Work to complete: Every line holding the string "that" should be gathered.

start Data provided

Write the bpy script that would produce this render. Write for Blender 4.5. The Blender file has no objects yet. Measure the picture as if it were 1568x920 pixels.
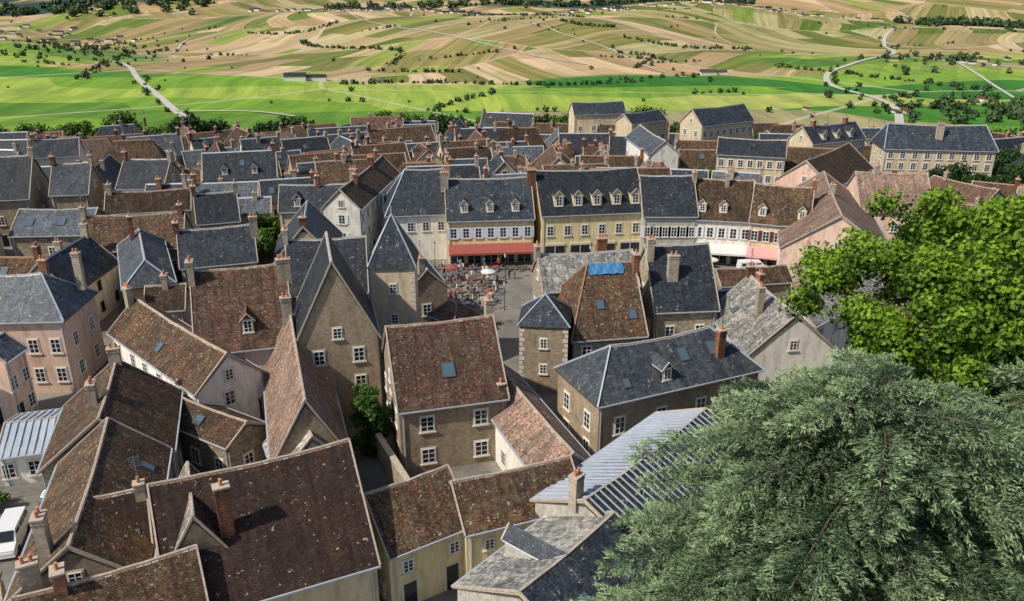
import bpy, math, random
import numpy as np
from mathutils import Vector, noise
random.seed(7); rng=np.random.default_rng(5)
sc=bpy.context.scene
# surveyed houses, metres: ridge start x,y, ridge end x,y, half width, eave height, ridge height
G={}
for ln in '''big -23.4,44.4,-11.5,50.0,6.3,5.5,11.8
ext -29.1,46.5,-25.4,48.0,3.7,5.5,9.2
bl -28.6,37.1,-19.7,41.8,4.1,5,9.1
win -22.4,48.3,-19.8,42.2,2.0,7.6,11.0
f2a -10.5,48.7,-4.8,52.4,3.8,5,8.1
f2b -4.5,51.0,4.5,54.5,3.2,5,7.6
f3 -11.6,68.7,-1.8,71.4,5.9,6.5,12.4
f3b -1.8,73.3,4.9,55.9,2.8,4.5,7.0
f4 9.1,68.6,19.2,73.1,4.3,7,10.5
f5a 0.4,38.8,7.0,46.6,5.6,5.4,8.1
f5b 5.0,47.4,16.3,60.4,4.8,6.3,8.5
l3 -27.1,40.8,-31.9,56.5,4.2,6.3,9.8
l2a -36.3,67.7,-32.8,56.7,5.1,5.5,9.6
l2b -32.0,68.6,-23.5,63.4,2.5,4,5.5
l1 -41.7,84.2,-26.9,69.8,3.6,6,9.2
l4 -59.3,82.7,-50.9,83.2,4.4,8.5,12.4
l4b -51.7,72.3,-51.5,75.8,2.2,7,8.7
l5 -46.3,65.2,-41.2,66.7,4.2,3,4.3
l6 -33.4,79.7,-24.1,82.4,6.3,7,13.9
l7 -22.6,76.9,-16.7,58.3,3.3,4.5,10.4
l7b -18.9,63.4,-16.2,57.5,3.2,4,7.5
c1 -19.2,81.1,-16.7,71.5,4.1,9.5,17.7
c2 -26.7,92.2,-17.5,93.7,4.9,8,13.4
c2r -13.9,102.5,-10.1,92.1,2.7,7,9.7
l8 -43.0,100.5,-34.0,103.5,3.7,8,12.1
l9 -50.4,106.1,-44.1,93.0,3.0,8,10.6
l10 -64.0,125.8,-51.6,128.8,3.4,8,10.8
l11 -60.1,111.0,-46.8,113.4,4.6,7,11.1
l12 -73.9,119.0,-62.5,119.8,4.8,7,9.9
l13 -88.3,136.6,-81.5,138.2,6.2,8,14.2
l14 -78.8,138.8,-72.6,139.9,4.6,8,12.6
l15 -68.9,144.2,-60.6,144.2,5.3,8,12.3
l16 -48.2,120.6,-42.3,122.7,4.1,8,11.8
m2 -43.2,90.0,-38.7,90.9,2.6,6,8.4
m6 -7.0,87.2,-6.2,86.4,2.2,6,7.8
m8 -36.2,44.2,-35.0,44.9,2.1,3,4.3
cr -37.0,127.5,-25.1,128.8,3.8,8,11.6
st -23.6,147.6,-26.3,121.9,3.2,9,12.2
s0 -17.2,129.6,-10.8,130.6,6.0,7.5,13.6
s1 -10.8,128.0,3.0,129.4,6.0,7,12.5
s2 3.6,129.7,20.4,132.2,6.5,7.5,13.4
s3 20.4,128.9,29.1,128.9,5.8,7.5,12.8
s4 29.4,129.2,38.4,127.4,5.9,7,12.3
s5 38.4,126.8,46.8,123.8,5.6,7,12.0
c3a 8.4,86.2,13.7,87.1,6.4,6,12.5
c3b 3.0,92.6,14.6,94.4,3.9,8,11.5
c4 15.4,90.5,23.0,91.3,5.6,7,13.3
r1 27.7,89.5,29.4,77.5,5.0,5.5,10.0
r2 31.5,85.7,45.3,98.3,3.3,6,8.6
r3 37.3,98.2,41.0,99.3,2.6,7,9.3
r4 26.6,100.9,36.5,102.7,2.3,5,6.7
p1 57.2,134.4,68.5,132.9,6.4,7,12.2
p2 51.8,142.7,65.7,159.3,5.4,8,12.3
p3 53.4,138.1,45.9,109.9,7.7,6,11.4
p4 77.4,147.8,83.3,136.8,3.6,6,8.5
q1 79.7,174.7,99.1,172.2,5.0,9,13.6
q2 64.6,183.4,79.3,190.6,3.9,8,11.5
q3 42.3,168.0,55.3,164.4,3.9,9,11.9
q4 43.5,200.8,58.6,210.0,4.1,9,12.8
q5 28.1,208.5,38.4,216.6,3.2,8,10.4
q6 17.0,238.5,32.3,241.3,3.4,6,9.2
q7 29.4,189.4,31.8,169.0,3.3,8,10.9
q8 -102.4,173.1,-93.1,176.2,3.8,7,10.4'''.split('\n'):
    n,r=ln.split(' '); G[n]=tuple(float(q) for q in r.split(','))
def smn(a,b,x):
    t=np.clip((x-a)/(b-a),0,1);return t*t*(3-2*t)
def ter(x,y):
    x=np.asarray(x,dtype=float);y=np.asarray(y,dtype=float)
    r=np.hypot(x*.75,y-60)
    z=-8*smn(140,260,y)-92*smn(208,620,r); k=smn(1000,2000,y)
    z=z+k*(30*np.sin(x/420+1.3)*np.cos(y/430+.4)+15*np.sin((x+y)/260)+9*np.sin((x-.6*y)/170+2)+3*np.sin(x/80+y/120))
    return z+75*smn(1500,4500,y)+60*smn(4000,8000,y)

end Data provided
start Data provided

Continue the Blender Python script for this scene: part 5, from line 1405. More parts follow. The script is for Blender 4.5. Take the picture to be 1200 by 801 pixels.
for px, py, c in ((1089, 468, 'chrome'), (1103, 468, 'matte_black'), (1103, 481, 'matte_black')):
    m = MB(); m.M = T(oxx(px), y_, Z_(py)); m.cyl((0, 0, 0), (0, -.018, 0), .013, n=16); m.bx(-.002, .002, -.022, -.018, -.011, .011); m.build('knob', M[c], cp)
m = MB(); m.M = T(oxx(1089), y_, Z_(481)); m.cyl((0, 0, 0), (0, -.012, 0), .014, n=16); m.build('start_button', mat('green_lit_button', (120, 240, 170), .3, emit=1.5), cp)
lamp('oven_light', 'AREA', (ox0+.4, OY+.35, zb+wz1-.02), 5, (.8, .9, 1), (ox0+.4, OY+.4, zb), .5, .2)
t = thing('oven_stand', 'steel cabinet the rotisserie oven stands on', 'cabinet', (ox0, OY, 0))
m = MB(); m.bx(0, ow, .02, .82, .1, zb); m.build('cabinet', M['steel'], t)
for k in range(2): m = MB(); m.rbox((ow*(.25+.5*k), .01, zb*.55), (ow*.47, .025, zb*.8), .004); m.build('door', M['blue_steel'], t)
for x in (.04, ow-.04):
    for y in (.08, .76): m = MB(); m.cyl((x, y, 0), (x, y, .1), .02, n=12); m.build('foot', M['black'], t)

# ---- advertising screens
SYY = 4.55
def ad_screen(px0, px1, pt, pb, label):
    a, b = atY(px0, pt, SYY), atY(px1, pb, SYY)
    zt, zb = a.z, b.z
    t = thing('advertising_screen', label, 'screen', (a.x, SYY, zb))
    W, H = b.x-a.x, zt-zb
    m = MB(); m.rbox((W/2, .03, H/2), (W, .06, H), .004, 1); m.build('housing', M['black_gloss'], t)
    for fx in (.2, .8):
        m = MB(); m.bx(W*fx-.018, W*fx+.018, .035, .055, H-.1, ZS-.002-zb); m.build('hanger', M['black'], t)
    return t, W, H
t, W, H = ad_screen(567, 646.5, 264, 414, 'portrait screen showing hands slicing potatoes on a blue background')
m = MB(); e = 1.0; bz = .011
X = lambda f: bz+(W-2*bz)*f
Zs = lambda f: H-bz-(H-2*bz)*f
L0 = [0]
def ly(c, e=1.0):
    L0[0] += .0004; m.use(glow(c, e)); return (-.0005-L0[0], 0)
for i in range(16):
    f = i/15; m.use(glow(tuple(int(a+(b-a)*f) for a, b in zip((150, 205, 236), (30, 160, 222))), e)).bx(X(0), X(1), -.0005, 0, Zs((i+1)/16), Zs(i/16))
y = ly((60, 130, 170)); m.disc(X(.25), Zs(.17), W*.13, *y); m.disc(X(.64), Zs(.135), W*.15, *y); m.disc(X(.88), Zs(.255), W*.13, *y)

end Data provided
start Data provided

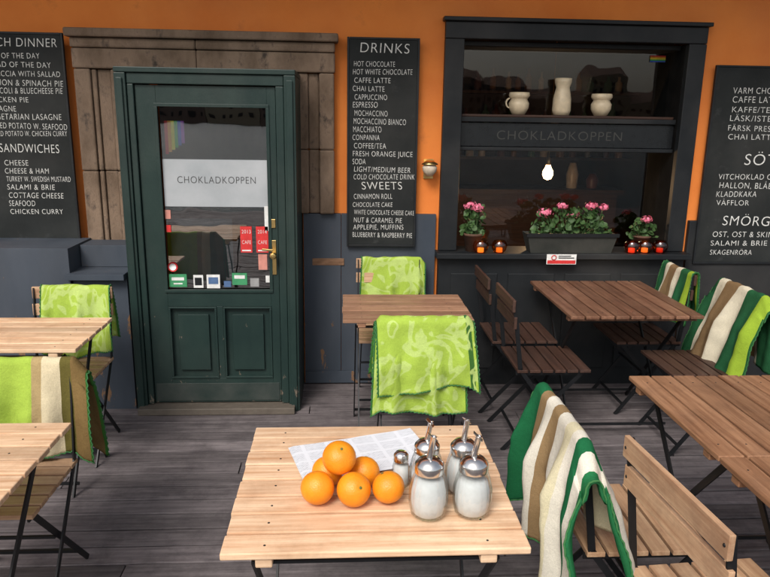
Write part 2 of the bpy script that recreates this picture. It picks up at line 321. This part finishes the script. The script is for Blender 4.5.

end Data provided

The output:
Write the bpy script that would produce this render. Write for Blender 4.5. The Blender file has no objects yet. Measure the picture as if it were 1568x920 pixels.
Write part 2 of the bpy script that recreates this picture. It picks up at line 321. This part finishes the script. The script is for Blender 4.5.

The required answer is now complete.